If the subsea compression pilot is ready before companies start working in Alaska, the technology could subvert formidable obstacles, such as thick sheets of ice forming on top of the sea, helping to avoid accidents such as Shell’s Kulluk drill ship, which ran aground in Alaska at the beginning of the year.

"The Shell-operated Ormen Lange gas project started in 2007 and is the largest project in the Norwegian Sea."

However, although it may dodge some obstacles routinely presented by Arctic conditions, it is hard to tell how environmentalists – who are largely opposed to any exploration in the Arctic’s immensely fragile ecosystem – will react to compression technology. The eyesore of a rig, and all the risks a rig carries with it, may be bypassed, but will that be enough to deflect environmentalists from the fact that compression technology is unproven?

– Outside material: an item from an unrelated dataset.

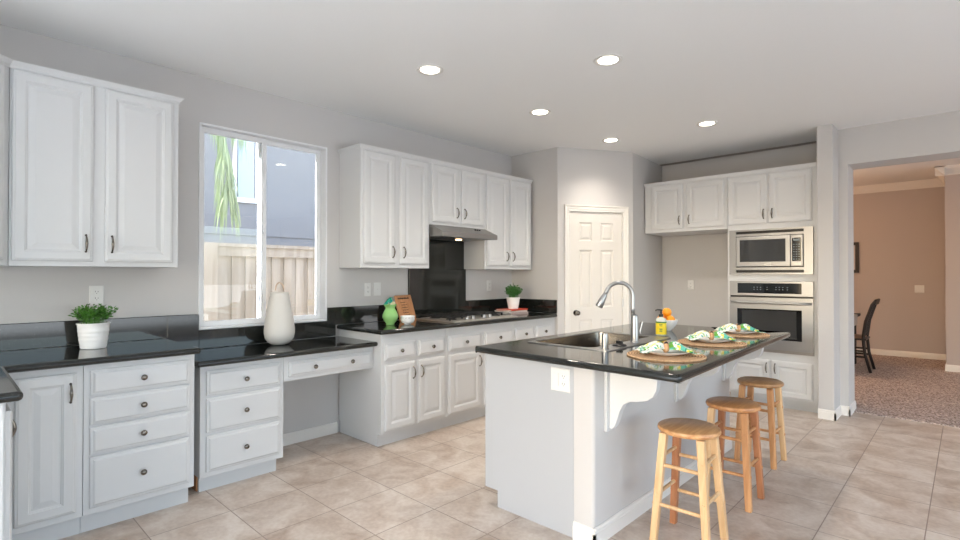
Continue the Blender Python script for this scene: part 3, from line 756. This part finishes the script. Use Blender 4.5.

Furthermore, any long-term complications derived from it will be largely unknown for many years to come. There is also the absence of experts on hand to consider, who could implement damage control as fast as possible should a disaster occur. These are all grey areas that will no doubt have to be thrashed out before compression technology is ever allowed to be used in an ecosystem as delicate as the Arctic.

Rigs are inherently dangerous working environments

It’s not just production in demanding environments like Alaska where companies will be keen to use compression technology – all future production could be rig-free. Offshore rigs can cost about $570m to build and they need to be staffed with skilled workers who have to be helicoptered to and from the rig. Although the exact cost of subsea compression is not yet known, it is widely thought to be significantly less than the cost of building and maintaining an offshore rig.

"Offshore rigs can cost about $570m to build and they need to be staffed with skilled workers."

The technology would also lessen the risk of staff fatalities. In the 2010 Deepwater Horizon Gulf of Mexico oil spill, 11 people died and the rig sunk beneath the sea with great cost to the environment. Companies could implement more damage control if a disaster like this should occur, as no rig means no staff permanently at sea. Instead, proceedings will be monitored remotely onshore and the risk of a rig collapsing into the sea would be eliminated.

Throughout the industry oil companies globally are seeing the advantages of shifting operations closer to the seabed, not least because it means they can potentially squeeze extra resources from wells. Shell isn’t the only in the race to develop subsea technology. Statoil’s Aasgard field aims to have subsea compression by 2015, but will take its power from a nearby platform, and Shell and Norway’s Statoil ASA are now racing to build their own subsea gas compression units.

However, if successful, Ormen Lange will be the first field entirely without the need for offshore rig-platforms. It remains to be seen if the technology will be perfected by the time major works begin in the Arctic, where it is arguably needed most. But once achieved, it will surely mean all new oil and gas fields built subsequently will most likely utilise the discreet subsea compression technology, instead of erecting enormous unsightly rigs, preserving the face of the sea but changing the face of the industry.